On March 1, in Gobeille v. Liberty Mutual Insurance Co., the U.S. Supreme Court upheld a Second Circuit decision finding that a Vermont law requiring self-covered entities to report healthcare information was preempted by the Employee Retirement Income Security Act of 1974 (“ERISA” or the “Act”). At issue in the case was whether states could require self-funded and self-insured healthcare plans covered by ERISA (“covered entities”) to submit members’ information regarding healthcare claims and services for inclusion in a statewide database. After Vermont demanded this information from a third party insurer, Liberty Mutual, a plan covered by ERISA, asserted that the law should be preempted by ERISA.

Delivering the opinion of the Court, Justice Kennedy first noted the sweeping nature of the statute’s language, which explicitly preempts “any and all State laws insofar as they may now or hereafter relate to any employee benefit plan.” 29 U. S. C. §1144(a). He then moved to the Court’s recent jurisprudence, which limits the potentially all-encompassing statute to state laws that either (1) directly reference ERISA plans or (2) indirectly interfere with the core functions of ERISA plans. See, e.g., New York State Conference of Blue Cross & Blue Shield Plans v. Travelers Ins. Co., 514 U.S. 645, 650 (1995) and Egelhoff v. Egelhoff, 532 U.S. 141, 148 (2001).

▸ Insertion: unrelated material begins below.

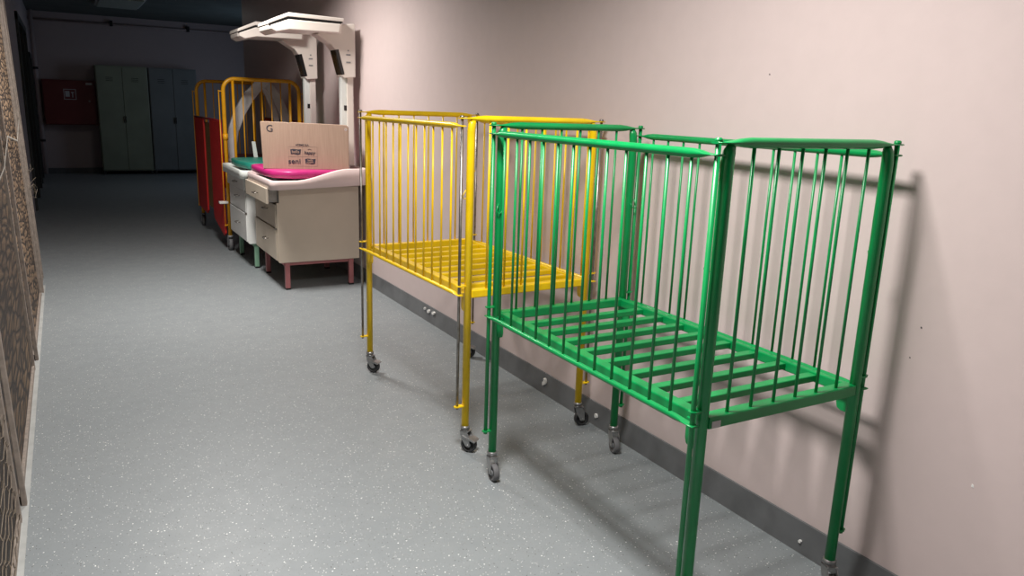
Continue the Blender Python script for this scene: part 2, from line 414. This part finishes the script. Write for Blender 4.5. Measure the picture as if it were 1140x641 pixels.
# ------------------------------------------------------------------ large hooped cot with red panels
def hoop_cot():
    t = thing('hooped_cot', 'orange-yellow hooped cot with red vinyl side panels behind the cream carts', 'crib', (1.735, 8.86, 0))
    hw, hl, H = .365, .86, 1.685; R = .019
    for sy in (-1, 1):
        y = sy * hl
        pts = [(-hw, y, .15), (-hw, y, H - .11)]
        for k in range(1, 8):
            a = PI - PI / 2 * k / 8; pts.append((-hw + .11 + .11 * math.cos(a), y, H - .11 + .11 * math.sin(a)))
        pts.append((-hw + .11, y, H)); pts.append((hw - .11, y, H))
        for k in range(1, 8):
            a = PI / 2 - PI / 2 * k / 8; pts.append((hw - .11 + .11 * math.cos(a), y, H - .11 + .11 * math.sin(a)))
        pts += [(hw, y, H - .11), (hw, y, .15)]
        MB().tube(pts, R, 16).build('end_hoop', M['orange'], t)
        for k in range(7):
            x = -hw + 2 * hw * (k + 1) / 8
            r = .0135 if k in (0, 6) else .0055
            MB().tube([(x, y, .62), (x, y, H - .006)], r, 12).build('hoop_bar', M['orange'], t)
        MB().tube([(-hw, y, .62), (hw, y, .62)], .016, 12).build('cross_rail', M['orange'], t)
        for sx in (-1, 1):
            x = sx * hw
            c = MB().lathe([(.001, .132), (.026, .132), (.026, .155), (.001, .155)], (x, y, 0), seg=20)
            for s in (-1, 1): c.prism([(y - .03, .135), (y + .03, .135), (y + .05, .10), (y + .035, .05), (y + .005, .05)], 'x', x + s * .024 - .002, x + s * .024 + .002)
            c = c.build('caster', M['grey_plastic'], t)
            c.data.update()
            MB().lathe([(.02, -.014), (.045, -.012), (.047, -.018), (.060, -.018), (.065, -.011), (.065, .011), (.060, .018), (.047, .018), (.045, .012), (.02, .014)], (x, y + .02, .065), 'x', 32).build('wheel', M['rubber'], c)
            MB().lathe([(.002, -.017), (.021, -.017), (.021, .017), (.002, .017)], (x, y + .02, .065), 'x', 20).build('wheel_hub', M['grey_plastic'], c)
            # thin outboard guide rod and clips
            gx = x + sx * .042
            MB().tube([(gx, y, .24), (gx, y, H - .11)], .005, 8).build('guide_rod', M['orange'], t)
            for z in (.26, .86, H - .12): MB().box(min(x, gx) - .006, max(x, gx) + .006, y - .008, y + .008, z - .004, z + .004).build('rod_bracket', M['orange'], t)
            MB().tube([(x, y, 1.10), (x, y, 1.16)], R + .006, 16).build('height_collar', M['orange'], t)
    MB().box(-hw - .09, -hw - .005, -hl - .02, -hl + .04, .475, .50).build('pedal', M['white'], t, .006)
    for sx in (-1, 1):
        x = sx * (hw + .035)
        MB().tube([(x, -hl, 1.283), (x, hl, 1.283)], .011, 12).build('side_rail', M['darkred'], t)
        ya, yb, yc, yd = -hl + .01, -.22, .20, hl - .01
        MB().prism([(ya, 1.275), (yb, 1.275), (yb + .02, .30), (yb - .02, .24), (ya + .08, .14), (ya + .02, .17)], 'x', x - .010, x + .010).build('side_panel', M['red'], t, .006)
        MB().prism([(yc, 1.275), (yd, 1.275), (yd - .02, .25), (yc + .06, .23), (yc - .0, .27)], 'x', x - .010, x + .010).build('side_panel', M['red'], t, .006)
        MB().prism([(yb, 1.24), (yc, 1.24), (yc, .33), (yb, .33)], 'x', x + .012 * -sx - .004, x + .012 * -sx + .004).build('gap_fill', M['board'], t)  # added sheet coloured like the dark see-through gap between the red panels
    MB().box(-hw + .02, hw - .02, -hl + .03, hl - .03, .60, .66).build('bed_base', M['darkred'], t, .008)
    MB().box(-hw + .03, hw - .03, -hl + .04, hl - .04, .66, .86).build('mattress', M['darkred'], t, .03, 3)
    return t
hoop_cot()

# bowed grey stand on the cot (two bowed flat legs joined at the top)
def bowed_stand():
    t = thing('bowed_stand', 'grey bowed two-legged stand rising inside the hooped cot', 'stand', (0, 8.3, .861))
    def strip(pts, w, name, yoff):
        mb = MB(); n = len(pts)
        mb.tube([(x, yoff, z - .861) for x, z in pts], [(.012, w)] * n, 12)
        return mb
    def leg(outer, y0, y1, name):
        mb = MB(); out = []
        for i, (x, z, w) in enumerate(outer):
            a = outer[max(i - 1, 0)]; b = outer[min(i + 1, len(outer) - 1)]
            d = Vector((b[0] - a[0], b[1] - a[1])).normalized(); nrm = Vector((-d.y, d.x))
            out.append((Vector((x, z)) + nrm * w * .62, Vector((x, z)) - nrm * w * .62))
        poly = [(p.x, p.y - .861) for p, _ in out] + [(q.x, q.y - .861) for _, q in reversed(out)]
        mb.prism(poly, 'y', y0, y1); return mb.build(name, M['archgrey'], t, .012, 3)
    leg([(1.46, .868, .085), (1.465, 1.00, .085), (1.495, 1.18, .085), (1.565, 1.36, .09), (1.66, 1.52, .09), (1.76, 1.63, .08), (1.85, 1.685, .06)], -.05, .01, 'bowed_leg')
    leg([(2.055, .866, .07), (2.06, 1.05, .07), (2.055, 1.22, .075), (2.01, 1.38, .08), (1.95, 1.52, .08), (1.88, 1.62, .07), (1.80, 1.685, .06)], -.02, .045, 'bowed_leg')
    leg([(1.97, .866, .045), (1.965, 1.15, .045), (1.93, 1.35, .045), (1.87, 1.52, .045), (1.82, 1.62, .04)], -.01, .02, 'inner_strut')
    return t
bowed_stand()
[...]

Next, the Court held that because ERISA requires covered entities to submit similar types of data to the Secretary of Labor, such reporting is “central to, and an essential part of, the uniform system of plan administration contemplated by ERISA.” Thus, the Court ruled that Vermont’s law was preempted because it interfered with a core function governed by ERISA. Justice Ginsburg dissented, arguing that the law was not burdensome enough on covered plans to be preempted by ERISA.

The most intriguing part of the case was the concurrence written by Justice Thomas. He argued that ERISA’s preemption clause may be entirely unconstitutional. He contended that §1144(a) of the Act violated the Constitution’s Supremacy Clause because it regulates matters that are not interstate commerce even though they relate to ERISA. Should the Court adopt this view in future ERISA preemption cases, there could be a dramatic shift in the regulation of covered plans.